Окончание.
Начало в № 860
— У тебя, Миша, эпигонов появилось огромное количество… Доходит до того, что ты, насколько я знаю, не так давно попал на концерт Шуфутинского. Получил удовольствие? Чего смеешься? Расскажи.
— Это пиаровские штучки. Я не был на этом концерте. Нет. Но мне сказали, что Шуфутинский выступал. Это просто уже журналисты раскрутили, что я пришел на концерт. Ну как ты себе можешь представить, что я приду в зал, и меня никто не заметит? Это же невозможно, да? Но вообще много на самом деле людей, которые после того как появились мои пластинки первые в Советском Союзе, стали сначала подражать, а потом делать нечто, используя мои приемы аранжировки, используя мой стиль. Некоторые даже получили серьезную популярность благодаря этому. Я совершенно не ревную, потому что это очень хорошо.

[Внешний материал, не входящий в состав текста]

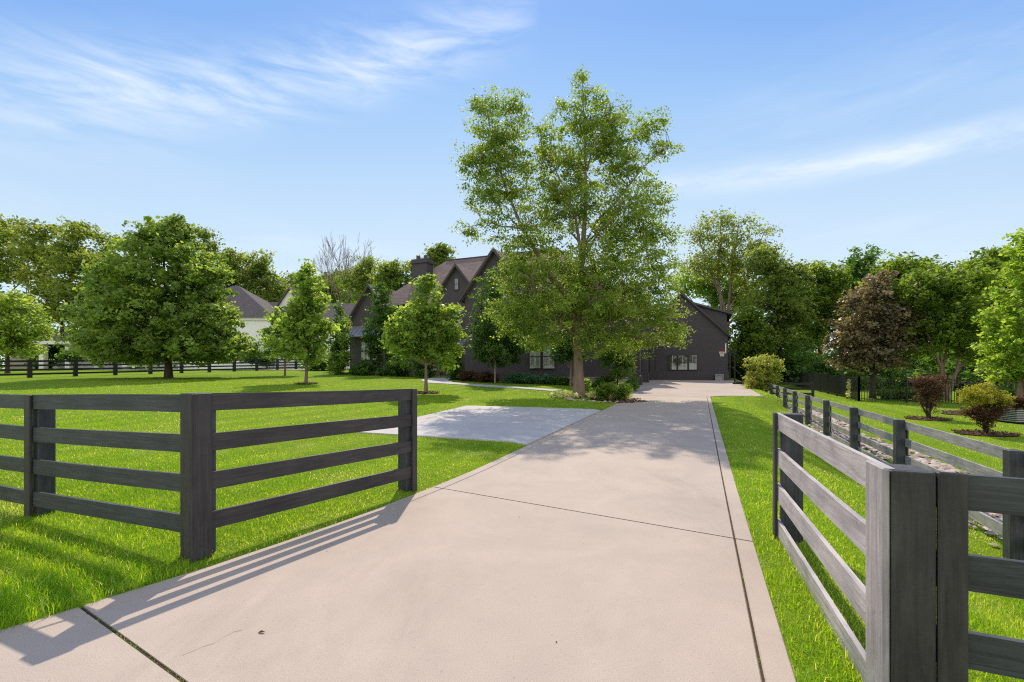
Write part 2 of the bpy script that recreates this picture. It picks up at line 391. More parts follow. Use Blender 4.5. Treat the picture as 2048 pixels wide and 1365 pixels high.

— Совсем не ревнуешь, Миша?
— Да нет, конечно! Это важно, когда в жанре появляются новые исполнители. Пускай из десяти будет только два стоящих, но они будут. Еще десять родят еще двоих. Понимаешь, сегодня уже никуда это искусство не денешь. Шансон — это древнейшее искусство. Древнейшее. Я как-то готовил программу для одной радиостанции, которая называется «Наколочка». И мы с моим другом, композитором Игорем Зубковым залезли в библиотеку в консерватории, стали ковыряться там в книгах и нашли книгу на французском языке, которая называется «500 лет шансона». Она была выпущена в 1901 году. Можешь себе представить?! Такая книга!
— Миша, сейчас я тебе подлянку кину…
— Я спрячусь за очками.
— Ты меня сейчас опозоришь перед зрителями? Я знаю, как вокалисты «любят», когда их просят спеть в приватной обстановке, без микрофона, без нормальных условий… Как на кухне, когда сидим и просто разговариваем.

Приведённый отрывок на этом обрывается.